**Problem details:**
The listing beneath should be written out in full, exactly as shown.
┌──
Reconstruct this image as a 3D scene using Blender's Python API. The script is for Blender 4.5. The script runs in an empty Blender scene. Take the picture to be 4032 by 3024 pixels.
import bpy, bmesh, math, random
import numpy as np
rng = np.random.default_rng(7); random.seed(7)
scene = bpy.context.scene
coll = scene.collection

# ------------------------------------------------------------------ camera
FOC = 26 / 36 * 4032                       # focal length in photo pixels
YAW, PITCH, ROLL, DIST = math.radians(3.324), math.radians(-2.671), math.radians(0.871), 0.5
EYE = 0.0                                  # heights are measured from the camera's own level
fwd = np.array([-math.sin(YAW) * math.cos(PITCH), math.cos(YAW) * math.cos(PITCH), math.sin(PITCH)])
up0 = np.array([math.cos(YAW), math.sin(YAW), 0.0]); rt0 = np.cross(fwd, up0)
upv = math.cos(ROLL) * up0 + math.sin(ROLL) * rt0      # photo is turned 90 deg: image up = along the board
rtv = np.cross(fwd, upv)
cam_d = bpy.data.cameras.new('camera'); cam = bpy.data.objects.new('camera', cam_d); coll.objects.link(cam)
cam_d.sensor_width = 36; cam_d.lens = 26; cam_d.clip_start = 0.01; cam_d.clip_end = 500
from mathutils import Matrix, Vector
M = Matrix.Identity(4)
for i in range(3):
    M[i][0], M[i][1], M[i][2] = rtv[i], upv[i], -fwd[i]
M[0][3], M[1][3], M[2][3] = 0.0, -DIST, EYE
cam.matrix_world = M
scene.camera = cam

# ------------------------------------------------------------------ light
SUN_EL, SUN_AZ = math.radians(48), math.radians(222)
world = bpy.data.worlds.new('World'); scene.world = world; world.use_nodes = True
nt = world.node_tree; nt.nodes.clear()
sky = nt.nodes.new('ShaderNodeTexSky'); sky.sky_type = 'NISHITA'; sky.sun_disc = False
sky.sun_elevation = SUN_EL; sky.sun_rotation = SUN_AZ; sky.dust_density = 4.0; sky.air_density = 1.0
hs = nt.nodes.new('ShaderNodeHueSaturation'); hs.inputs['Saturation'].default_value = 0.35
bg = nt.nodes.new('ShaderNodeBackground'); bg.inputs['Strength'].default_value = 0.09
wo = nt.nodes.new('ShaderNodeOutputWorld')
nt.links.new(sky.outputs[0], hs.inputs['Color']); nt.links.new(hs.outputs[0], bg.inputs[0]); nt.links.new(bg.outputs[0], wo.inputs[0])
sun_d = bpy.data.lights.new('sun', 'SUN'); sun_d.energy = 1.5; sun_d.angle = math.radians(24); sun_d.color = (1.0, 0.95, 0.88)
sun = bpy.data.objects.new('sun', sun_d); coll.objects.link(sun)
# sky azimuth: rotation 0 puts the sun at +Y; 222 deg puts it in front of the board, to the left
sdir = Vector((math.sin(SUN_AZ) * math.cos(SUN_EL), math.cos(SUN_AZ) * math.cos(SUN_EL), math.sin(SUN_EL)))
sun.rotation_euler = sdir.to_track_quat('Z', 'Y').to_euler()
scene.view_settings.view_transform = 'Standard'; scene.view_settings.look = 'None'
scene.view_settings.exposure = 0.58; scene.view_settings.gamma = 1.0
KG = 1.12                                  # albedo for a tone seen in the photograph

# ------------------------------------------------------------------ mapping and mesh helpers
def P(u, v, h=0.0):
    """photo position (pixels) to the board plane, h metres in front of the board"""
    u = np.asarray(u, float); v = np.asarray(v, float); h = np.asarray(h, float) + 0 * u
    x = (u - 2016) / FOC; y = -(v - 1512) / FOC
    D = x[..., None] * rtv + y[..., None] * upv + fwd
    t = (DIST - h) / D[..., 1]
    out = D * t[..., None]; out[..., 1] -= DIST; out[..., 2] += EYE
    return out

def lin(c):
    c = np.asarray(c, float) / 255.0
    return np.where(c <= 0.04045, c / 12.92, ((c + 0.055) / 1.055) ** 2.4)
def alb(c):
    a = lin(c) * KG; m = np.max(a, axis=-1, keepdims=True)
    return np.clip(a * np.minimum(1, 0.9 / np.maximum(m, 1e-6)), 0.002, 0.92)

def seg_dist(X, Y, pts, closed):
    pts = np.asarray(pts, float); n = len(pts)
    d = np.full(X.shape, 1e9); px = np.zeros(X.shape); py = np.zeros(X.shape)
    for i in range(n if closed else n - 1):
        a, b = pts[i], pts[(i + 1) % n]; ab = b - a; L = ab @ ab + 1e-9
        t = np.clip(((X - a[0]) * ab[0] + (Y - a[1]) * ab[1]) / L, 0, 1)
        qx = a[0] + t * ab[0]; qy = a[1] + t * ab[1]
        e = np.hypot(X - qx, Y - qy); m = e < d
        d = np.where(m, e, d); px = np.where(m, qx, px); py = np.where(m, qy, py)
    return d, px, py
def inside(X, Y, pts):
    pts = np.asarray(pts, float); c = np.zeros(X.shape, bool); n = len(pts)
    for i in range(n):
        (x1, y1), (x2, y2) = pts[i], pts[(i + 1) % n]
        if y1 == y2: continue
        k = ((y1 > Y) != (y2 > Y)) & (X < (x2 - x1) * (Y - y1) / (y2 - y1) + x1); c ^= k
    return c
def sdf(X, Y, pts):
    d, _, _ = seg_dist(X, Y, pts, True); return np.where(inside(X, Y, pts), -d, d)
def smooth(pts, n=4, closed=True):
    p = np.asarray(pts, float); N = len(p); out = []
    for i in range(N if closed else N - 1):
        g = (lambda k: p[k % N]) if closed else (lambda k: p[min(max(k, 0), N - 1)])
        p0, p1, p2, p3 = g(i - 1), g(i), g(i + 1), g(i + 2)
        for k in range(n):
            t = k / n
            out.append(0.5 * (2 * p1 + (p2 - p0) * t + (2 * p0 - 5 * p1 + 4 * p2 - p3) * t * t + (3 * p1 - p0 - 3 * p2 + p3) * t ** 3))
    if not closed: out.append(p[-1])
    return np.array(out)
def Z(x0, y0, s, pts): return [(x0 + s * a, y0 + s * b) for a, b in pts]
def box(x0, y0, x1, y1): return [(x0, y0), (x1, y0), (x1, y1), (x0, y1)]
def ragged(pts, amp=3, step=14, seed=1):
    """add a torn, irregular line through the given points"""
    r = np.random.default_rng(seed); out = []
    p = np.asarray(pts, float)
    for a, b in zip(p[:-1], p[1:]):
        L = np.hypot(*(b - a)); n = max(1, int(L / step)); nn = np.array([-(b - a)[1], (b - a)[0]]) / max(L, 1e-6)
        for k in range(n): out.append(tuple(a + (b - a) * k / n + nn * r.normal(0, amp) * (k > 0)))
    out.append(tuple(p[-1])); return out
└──
**Complete response:**
Reconstruct this image as a 3D scene using Blender's Python API. The script is for Blender 4.5. The script runs in an empty Blender scene. Take the picture to be 4032 by 3024 pixels.
import bpy, bmesh, math, random
import numpy as np
rng = np.random.default_rng(7); random.seed(7)
scene = bpy.context.scene
coll = scene.collection

# ------------------------------------------------------------------ camera
FOC = 26 / 36 * 4032                       # focal length in photo pixels
YAW, PITCH, ROLL, DIST = math.radians(3.324), math.radians(-2.671), math.radians(0.871), 0.5
EYE = 0.0                                  # heights are measured from the camera's own level
fwd = np.array([-math.sin(YAW) * math.cos(PITCH), math.cos(YAW) * math.cos(PITCH), math.sin(PITCH)])
up0 = np.array([math.cos(YAW), math.sin(YAW), 0.0]); rt0 = np.cross(fwd, up0)
upv = math.cos(ROLL) * up0 + math.sin(ROLL) * rt0      # photo is turned 90 deg: image up = along the board
rtv = np.cross(fwd, upv)
cam_d = bpy.data.cameras.new('camera'); cam = bpy.data.objects.new('camera', cam_d); coll.objects.link(cam)
cam_d.sensor_width = 36; cam_d.lens = 26; cam_d.clip_start = 0.01; cam_d.clip_end = 500
from mathutils import Matrix, Vector
M = Matrix.Identity(4)
for i in range(3):
    M[i][0], M[i][1], M[i][2] = rtv[i], upv[i], -fwd[i]
M[0][3], M[1][3], M[2][3] = 0.0, -DIST, EYE
cam.matrix_world = M
scene.camera = cam

# ------------------------------------------------------------------ light
SUN_EL, SUN_AZ = math.radians(48), math.radians(222)
world = bpy.data.worlds.new('World'); scene.world = world; world.use_nodes = True
nt = world.node_tree; nt.nodes.clear()
sky = nt.nodes.new('ShaderNodeTexSky'); sky.sky_type = 'NISHITA'; sky.sun_disc = False
sky.sun_elevation = SUN_EL; sky.sun_rotation = SUN_AZ; sky.dust_density = 4.0; sky.air_density = 1.0
hs = nt.nodes.new('ShaderNodeHueSaturation'); hs.inputs['Saturation'].default_value = 0.35
bg = nt.nodes.new('ShaderNodeBackground'); bg.inputs['Strength'].default_value = 0.09
wo = nt.nodes.new('ShaderNodeOutputWorld')
nt.links.new(sky.outputs[0], hs.inputs['Color']); nt.links.new(hs.outputs[0], bg.inputs[0]); nt.links.new(bg.outputs[0], wo.inputs[0])
sun_d = bpy.data.lights.new('sun', 'SUN'); sun_d.energy = 1.5; sun_d.angle = math.radians(24); sun_d.color = (1.0, 0.95, 0.88)
sun = bpy.data.objects.new('sun', sun_d); coll.objects.link(sun)
# sky azimuth: rotation 0 puts the sun at +Y; 222 deg puts it in front of the board, to the left
sdir = Vector((math.sin(SUN_AZ) * math.cos(SUN_EL), math.cos(SUN_AZ) * math.cos(SUN_EL), math.sin(SUN_EL)))
sun.rotation_euler = sdir.to_track_quat('Z', 'Y').to_euler()
scene.view_settings.view_transform = 'Standard'; scene.view_settings.look = 'None'
scene.view_settings.exposure = 0.58; scene.view_settings.gamma = 1.0
KG = 1.12                                  # albedo for a tone seen in the photograph

# ------------------------------------------------------------------ mapping and mesh helpers
def P(u, v, h=0.0):
    """photo position (pixels) to the board plane, h metres in front of the board"""
    u = np.asarray(u, float); v = np.asarray(v, float); h = np.asarray(h, float) + 0 * u
    x = (u - 2016) / FOC; y = -(v - 1512) / FOC
    D = x[..., None] * rtv + y[..., None] * upv + fwd
    t = (DIST - h) / D[..., 1]
    out = D * t[..., None]; out[..., 1] -= DIST; out[..., 2] += EYE
    return out

def lin(c):
    c = np.asarray(c, float) / 255.0
    return np.where(c <= 0.04045, c / 12.92, ((c + 0.055) / 1.055) ** 2.4)
def alb(c):
    a = lin(c) * KG; m = np.max(a, axis=-1, keepdims=True)
    return np.clip(a * np.minimum(1, 0.9 / np.maximum(m, 1e-6)), 0.002, 0.92)

def seg_dist(X, Y, pts, closed):
    pts = np.asarray(pts, float); n = len(pts)
    d = np.full(X.shape, 1e9); px = np.zeros(X.shape); py = np.zeros(X.shape)
    for i in range(n if closed else n - 1):
        a, b = pts[i], pts[(i + 1) % n]; ab = b - a; L = ab @ ab + 1e-9
        t = np.clip(((X - a[0]) * ab[0] + (Y - a[1]) * ab[1]) / L, 0, 1)
        qx = a[0] + t * ab[0]; qy = a[1] + t * ab[1]
        e = np.hypot(X - qx, Y - qy); m = e < d
        d = np.where(m, e, d); px = np.where(m, qx, px); py = np.where(m, qy, py)
    return d, px, py
def inside(X, Y, pts):
    pts = np.asarray(pts, float); c = np.zeros(X.shape, bool); n = len(pts)
    for i in range(n):
        (x1, y1), (x2, y2) = pts[i], pts[(i + 1) % n]
        if y1 == y2: continue
        k = ((y1 > Y) != (y2 > Y)) & (X < (x2 - x1) * (Y - y1) / (y2 - y1) + x1); c ^= k
    return c
def sdf(X, Y, pts):
    d, _, _ = seg_dist(X, Y, pts, True); return np.where(inside(X, Y, pts), -d, d)
def smooth(pts, n=4, closed=True):
    p = np.asarray(pts, float); N = len(p); out = []
    for i in range(N if closed else N - 1):
        g = (lambda k: p[k % N]) if closed else (lambda k: p[min(max(k, 0), N - 1)])
        p0, p1, p2, p3 = g(i - 1), g(i), g(i + 1), g(i + 2)
        for k in range(n):
            t = k / n
            out.append(0.5 * (2 * p1 + (p2 - p0) * t + (2 * p0 - 5 * p1 + 4 * p2 - p3) * t * t + (3 * p1 - p0 - 3 * p2 + p3) * t ** 3))
    if not closed: out.append(p[-1])
    return np.array(out)
def Z(x0, y0, s, pts): return [(x0 + s * a, y0 + s * b) for a, b in pts]
def box(x0, y0, x1, y1): return [(x0, y0), (x1, y0), (x1, y1), (x0, y1)]
def ragged(pts, amp=3, step=14, seed=1):
    """add a torn, irregular line through the given points"""
    r = np.random.default_rng(seed); out = []
    p = np.asarray(pts, float)
    for a, b in zip(p[:-1], p[1:]):
        L = np.hypot(*(b - a)); n = max(1, int(L / step)); nn = np.array([-(b - a)[1], (b - a)[0]]) / max(L, 1e-6)
        for k in range(n): out.append(tuple(a + (b - a) * k / n + nn * r.normal(0, amp) * (k > 0)))
    out.append(tuple(p[-1])); return out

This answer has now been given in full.